--- Exercise brief ---
The entries below contain a line with "Continue the Blender" and a line with "0), .4, .05, r, 16)". Retype exactly everything from the first down to the second, both included, and nothing else.
Start Source records
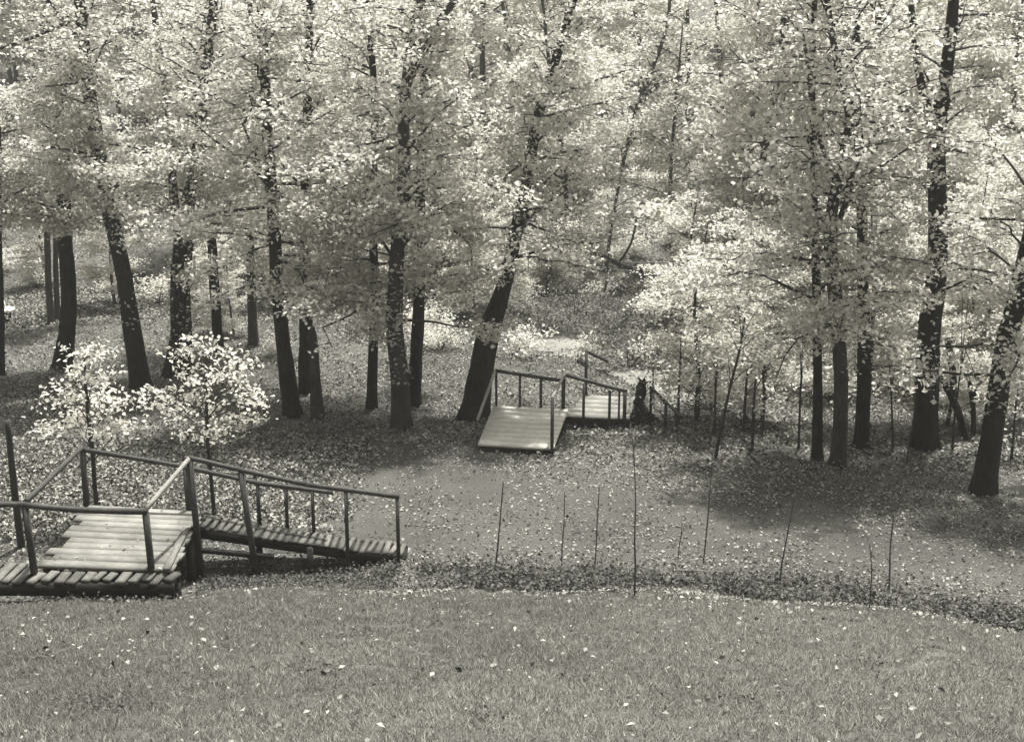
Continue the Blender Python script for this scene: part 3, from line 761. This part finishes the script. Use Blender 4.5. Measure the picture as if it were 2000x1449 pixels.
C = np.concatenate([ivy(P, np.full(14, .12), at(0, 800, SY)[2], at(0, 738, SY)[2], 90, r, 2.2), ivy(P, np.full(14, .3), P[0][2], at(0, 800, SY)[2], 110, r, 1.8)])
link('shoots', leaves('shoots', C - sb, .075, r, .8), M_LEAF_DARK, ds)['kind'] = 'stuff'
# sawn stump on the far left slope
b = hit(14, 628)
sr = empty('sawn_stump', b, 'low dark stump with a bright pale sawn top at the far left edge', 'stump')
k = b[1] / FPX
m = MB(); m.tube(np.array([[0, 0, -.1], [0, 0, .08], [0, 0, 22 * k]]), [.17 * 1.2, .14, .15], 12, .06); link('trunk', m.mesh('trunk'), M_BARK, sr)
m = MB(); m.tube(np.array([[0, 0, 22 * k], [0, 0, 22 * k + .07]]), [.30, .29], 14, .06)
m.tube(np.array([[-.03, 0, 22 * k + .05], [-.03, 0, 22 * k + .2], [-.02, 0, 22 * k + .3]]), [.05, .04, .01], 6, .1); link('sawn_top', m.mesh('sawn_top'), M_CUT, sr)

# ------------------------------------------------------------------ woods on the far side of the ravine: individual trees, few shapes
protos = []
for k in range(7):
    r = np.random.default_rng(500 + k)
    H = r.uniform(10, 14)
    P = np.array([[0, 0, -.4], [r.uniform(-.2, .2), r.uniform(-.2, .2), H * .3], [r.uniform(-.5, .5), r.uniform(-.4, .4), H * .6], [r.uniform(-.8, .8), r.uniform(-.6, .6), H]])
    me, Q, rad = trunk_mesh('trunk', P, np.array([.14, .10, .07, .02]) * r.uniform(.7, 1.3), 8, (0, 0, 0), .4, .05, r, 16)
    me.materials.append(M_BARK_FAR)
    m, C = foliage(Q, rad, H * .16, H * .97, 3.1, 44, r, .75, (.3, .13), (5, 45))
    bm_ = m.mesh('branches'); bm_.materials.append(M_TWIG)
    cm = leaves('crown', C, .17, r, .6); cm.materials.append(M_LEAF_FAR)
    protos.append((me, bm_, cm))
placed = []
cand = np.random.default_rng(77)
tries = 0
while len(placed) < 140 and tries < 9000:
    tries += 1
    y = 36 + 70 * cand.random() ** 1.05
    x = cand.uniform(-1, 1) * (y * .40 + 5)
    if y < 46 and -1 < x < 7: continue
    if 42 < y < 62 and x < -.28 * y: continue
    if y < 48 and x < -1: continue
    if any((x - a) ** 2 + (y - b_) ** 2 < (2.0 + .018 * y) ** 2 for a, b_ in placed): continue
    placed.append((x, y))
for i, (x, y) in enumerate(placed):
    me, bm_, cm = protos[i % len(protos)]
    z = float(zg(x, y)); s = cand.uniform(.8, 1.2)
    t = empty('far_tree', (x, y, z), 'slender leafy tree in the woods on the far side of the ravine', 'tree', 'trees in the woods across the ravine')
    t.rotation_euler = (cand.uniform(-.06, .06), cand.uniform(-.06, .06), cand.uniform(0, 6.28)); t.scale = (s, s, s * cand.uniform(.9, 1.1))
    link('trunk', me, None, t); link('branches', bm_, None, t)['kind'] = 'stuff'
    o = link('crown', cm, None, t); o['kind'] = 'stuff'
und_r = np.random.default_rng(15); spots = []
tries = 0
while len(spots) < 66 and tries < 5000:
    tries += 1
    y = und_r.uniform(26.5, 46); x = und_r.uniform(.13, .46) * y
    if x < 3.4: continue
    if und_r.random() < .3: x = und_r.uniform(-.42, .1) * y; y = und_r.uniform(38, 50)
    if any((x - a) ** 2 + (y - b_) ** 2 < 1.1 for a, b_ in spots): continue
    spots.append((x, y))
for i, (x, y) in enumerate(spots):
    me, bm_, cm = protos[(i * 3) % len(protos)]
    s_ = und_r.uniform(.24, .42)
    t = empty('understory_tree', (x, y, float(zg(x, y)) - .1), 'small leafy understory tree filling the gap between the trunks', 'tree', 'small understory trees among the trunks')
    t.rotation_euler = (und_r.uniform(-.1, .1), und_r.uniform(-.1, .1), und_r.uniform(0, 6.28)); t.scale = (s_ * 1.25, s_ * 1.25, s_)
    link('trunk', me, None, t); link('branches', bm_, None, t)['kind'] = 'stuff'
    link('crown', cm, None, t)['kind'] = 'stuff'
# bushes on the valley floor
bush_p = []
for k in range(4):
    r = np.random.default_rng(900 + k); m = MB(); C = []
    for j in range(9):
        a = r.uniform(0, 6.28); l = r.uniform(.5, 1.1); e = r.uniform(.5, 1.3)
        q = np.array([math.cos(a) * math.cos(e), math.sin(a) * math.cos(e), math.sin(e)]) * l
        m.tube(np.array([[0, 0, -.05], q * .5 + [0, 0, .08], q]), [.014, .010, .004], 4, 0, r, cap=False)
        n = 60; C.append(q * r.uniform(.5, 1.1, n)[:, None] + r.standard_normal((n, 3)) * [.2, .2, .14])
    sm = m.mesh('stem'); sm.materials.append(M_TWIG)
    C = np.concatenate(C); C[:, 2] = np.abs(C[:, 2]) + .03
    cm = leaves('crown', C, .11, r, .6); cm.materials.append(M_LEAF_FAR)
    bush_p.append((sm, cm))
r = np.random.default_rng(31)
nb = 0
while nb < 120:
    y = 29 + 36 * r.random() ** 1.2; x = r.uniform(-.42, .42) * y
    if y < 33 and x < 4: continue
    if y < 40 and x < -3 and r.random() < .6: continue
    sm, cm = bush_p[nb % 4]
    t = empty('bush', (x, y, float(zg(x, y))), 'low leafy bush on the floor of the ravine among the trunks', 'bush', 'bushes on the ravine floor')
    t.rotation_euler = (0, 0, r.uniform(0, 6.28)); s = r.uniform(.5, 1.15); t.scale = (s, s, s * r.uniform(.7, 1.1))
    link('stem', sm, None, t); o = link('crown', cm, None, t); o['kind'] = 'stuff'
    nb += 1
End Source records
Start Source records
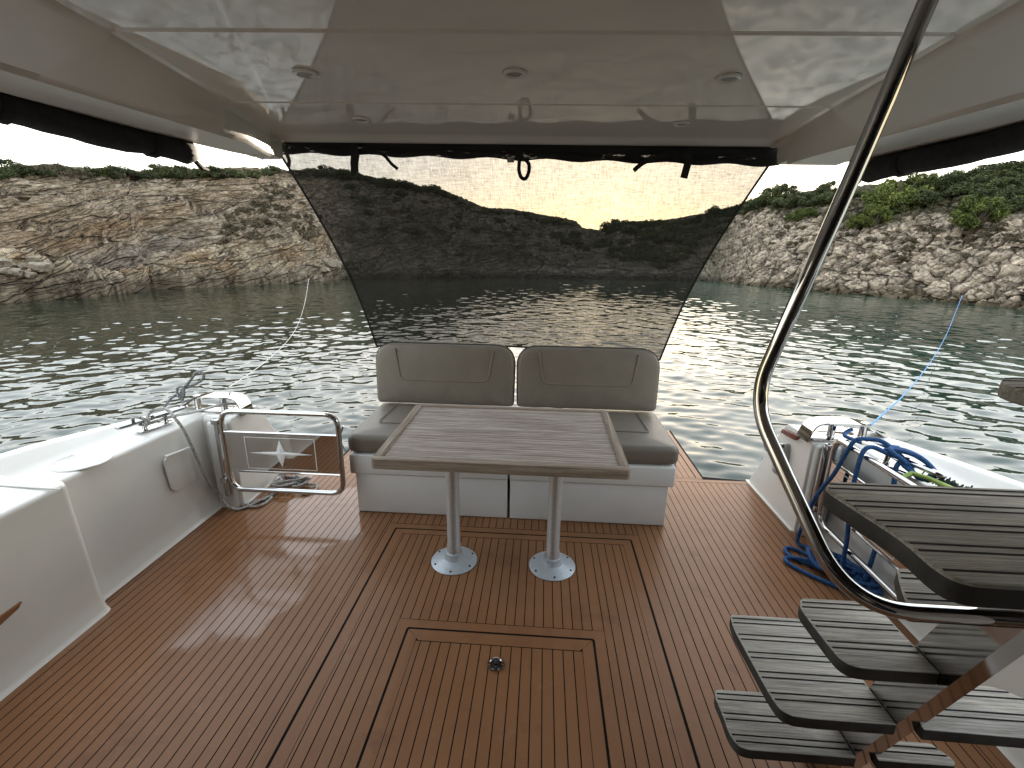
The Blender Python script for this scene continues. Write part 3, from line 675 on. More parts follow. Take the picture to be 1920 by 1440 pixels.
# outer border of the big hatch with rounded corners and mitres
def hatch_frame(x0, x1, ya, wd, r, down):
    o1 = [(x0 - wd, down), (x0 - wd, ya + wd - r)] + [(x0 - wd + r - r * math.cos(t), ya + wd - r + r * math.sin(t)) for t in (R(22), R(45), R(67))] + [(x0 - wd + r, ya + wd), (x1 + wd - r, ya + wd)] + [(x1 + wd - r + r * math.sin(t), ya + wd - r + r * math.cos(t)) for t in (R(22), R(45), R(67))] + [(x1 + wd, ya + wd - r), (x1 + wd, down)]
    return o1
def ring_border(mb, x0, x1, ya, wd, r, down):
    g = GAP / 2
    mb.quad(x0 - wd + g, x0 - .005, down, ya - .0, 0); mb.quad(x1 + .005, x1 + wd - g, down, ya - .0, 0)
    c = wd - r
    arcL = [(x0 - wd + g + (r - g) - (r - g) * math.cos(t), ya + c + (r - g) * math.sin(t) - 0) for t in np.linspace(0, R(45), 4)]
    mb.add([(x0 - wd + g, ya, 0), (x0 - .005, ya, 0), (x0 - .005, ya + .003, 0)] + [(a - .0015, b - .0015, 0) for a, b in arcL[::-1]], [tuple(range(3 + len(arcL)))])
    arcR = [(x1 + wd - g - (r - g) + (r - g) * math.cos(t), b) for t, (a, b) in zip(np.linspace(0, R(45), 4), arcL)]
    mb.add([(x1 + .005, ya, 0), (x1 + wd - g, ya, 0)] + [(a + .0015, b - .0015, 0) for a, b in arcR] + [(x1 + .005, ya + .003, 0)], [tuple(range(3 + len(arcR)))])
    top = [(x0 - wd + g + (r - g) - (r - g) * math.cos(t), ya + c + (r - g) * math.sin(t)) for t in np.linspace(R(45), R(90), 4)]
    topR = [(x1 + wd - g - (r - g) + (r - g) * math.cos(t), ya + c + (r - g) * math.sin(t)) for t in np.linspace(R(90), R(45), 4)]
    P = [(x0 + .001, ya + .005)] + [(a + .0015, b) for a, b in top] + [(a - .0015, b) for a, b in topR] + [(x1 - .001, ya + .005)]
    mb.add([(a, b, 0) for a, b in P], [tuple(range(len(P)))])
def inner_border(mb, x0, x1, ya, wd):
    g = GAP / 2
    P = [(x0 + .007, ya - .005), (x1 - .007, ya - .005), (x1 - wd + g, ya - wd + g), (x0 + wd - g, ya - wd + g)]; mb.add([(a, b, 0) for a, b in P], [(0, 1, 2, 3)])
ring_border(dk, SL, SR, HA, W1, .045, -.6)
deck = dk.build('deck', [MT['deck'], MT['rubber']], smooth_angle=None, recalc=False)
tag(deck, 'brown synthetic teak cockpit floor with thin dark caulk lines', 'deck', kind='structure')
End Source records
Start Source records
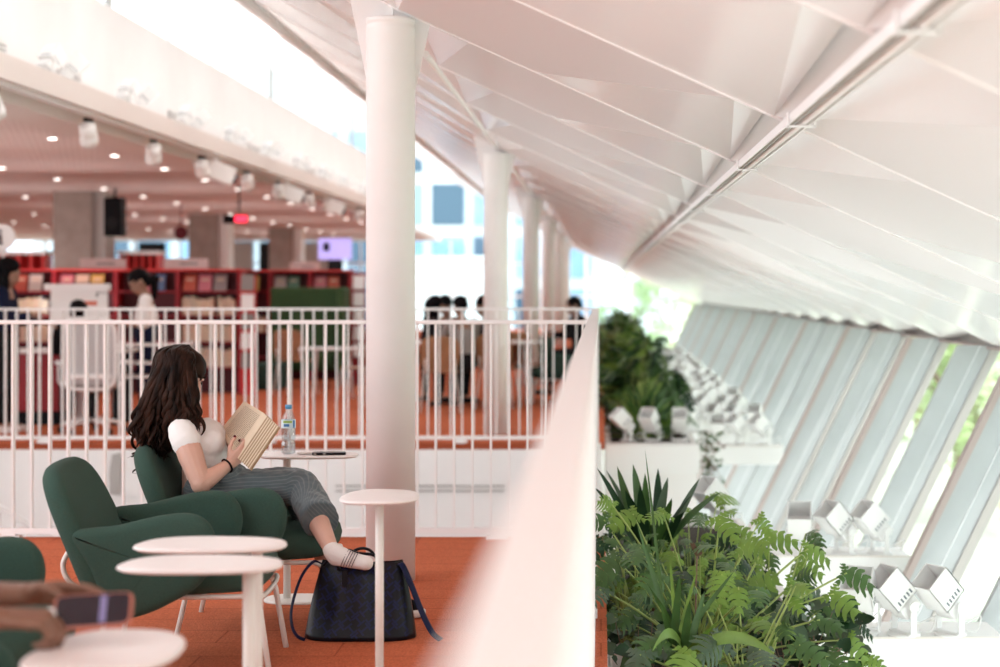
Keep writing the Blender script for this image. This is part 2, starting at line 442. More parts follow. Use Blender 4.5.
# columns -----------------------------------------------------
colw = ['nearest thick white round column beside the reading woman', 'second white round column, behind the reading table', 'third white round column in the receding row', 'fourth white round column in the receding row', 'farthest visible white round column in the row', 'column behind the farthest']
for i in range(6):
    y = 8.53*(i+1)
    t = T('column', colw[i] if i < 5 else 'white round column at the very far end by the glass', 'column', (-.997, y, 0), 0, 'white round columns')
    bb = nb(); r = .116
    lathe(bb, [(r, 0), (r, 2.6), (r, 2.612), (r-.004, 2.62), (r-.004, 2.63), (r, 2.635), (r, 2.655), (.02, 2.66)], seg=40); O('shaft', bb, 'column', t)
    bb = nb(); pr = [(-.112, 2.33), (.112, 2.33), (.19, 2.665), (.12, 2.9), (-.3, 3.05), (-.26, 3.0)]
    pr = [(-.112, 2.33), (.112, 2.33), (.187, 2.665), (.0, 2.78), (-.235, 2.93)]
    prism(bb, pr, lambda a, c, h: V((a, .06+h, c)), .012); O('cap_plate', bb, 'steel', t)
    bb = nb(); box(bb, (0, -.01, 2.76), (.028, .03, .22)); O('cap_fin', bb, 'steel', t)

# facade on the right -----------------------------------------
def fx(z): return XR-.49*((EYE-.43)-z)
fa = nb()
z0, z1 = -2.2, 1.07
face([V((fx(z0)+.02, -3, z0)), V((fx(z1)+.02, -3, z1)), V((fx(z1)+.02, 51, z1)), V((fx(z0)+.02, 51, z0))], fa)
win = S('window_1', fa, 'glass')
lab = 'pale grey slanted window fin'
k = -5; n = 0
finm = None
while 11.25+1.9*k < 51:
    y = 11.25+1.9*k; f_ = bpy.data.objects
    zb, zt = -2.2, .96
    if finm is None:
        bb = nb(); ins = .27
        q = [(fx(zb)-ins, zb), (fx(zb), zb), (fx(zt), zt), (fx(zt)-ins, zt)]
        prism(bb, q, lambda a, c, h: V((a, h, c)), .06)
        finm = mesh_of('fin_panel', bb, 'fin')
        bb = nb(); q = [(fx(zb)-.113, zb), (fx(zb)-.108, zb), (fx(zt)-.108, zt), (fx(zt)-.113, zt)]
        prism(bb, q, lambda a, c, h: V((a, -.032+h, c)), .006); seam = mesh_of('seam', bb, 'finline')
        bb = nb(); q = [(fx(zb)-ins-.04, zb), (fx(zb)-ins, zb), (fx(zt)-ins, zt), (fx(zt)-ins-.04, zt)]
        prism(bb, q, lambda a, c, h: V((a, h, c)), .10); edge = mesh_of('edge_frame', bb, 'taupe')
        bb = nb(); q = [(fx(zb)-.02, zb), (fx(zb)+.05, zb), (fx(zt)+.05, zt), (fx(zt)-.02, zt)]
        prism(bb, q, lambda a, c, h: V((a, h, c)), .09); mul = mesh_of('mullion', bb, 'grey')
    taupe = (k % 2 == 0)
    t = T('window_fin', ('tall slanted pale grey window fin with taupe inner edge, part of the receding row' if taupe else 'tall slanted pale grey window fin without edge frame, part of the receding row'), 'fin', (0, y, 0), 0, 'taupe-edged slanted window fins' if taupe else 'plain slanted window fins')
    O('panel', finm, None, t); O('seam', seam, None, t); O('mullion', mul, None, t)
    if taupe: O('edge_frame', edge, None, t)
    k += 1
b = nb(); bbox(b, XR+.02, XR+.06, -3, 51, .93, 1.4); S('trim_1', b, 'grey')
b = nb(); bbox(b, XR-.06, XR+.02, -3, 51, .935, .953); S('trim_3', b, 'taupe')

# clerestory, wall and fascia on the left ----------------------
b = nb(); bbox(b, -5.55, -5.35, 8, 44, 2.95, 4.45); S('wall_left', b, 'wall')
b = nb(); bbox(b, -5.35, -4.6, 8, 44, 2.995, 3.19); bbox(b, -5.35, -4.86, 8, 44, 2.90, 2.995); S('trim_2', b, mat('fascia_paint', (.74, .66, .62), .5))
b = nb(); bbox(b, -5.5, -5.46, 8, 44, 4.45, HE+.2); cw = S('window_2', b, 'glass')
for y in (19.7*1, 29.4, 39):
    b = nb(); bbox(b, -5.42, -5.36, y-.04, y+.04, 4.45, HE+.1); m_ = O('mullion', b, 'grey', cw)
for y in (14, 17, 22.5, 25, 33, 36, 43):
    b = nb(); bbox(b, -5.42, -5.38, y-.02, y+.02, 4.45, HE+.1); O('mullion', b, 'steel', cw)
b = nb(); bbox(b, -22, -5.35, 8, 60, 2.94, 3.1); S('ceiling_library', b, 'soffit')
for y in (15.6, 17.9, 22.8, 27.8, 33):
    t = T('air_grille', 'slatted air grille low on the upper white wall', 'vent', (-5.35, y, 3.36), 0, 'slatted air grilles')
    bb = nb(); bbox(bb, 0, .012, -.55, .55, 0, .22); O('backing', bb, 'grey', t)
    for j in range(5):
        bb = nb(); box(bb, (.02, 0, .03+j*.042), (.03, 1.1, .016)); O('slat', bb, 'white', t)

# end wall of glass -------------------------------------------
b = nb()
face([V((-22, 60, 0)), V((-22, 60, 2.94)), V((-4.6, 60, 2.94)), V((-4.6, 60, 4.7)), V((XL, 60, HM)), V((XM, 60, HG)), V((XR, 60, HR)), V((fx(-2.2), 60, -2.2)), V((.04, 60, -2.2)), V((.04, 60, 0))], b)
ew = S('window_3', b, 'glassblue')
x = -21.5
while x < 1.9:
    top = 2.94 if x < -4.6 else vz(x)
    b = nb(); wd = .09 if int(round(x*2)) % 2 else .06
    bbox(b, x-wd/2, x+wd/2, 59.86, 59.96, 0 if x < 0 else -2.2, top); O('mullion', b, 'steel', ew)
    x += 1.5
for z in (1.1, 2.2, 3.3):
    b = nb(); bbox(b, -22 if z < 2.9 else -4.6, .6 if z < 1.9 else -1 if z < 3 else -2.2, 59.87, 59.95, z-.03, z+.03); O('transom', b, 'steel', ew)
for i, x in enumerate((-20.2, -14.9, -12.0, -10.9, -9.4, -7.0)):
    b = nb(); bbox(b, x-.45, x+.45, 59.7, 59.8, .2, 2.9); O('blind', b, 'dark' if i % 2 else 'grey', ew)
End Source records
--- Expected output ---
Continue the Blender Python script for this scene: part 3, from line 761. This part finishes the script. Use Blender 4.5. Measure the picture as if it were 2000x1449 pixels.
C = np.concatenate([ivy(P, np.full(14, .12), at(0, 800, SY)[2], at(0, 738, SY)[2], 90, r, 2.2), ivy(P, np.full(14, .3), P[0][2], at(0, 800, SY)[2], 110, r, 1.8)])
link('shoots', leaves('shoots', C - sb, .075, r, .8), M_LEAF_DARK, ds)['kind'] = 'stuff'
# sawn stump on the far left slope
b = hit(14, 628)
sr = empty('sawn_stump', b, 'low dark stump with a bright pale sawn top at the far left edge', 'stump')
k = b[1] / FPX
m = MB(); m.tube(np.array([[0, 0, -.1], [0, 0, .08], [0, 0, 22 * k]]), [.17 * 1.2, .14, .15], 12, .06); link('trunk', m.mesh('trunk'), M_BARK, sr)
m = MB(); m.tube(np.array([[0, 0, 22 * k], [0, 0, 22 * k + .07]]), [.30, .29], 14, .06)
m.tube(np.array([[-.03, 0, 22 * k + .05], [-.03, 0, 22 * k + .2], [-.02, 0, 22 * k + .3]]), [.05, .04, .01], 6, .1); link('sawn_top', m.mesh('sawn_top'), M_CUT, sr)

# ------------------------------------------------------------------ woods on the far side of the ravine: individual trees, few shapes
protos = []
for k in range(7):
    r = np.random.default_rng(500 + k)
    H = r.uniform(10, 14)
    P = np.array([[0, 0, -.4], [r.uniform(-.2, .2), r.uniform(-.2, .2), H * .3], [r.uniform(-.5, .5), r.uniform(-.4, .4), H * .6], [r.uniform(-.8, .8), r.uniform(-.6, .6), H]])
    me, Q, rad = trunk_mesh('trunk', P, np.array([.14, .10, .07, .02]) * r.uniform(.7, 1.3), 8, (0, 0, 0), .4, .05, r, 16)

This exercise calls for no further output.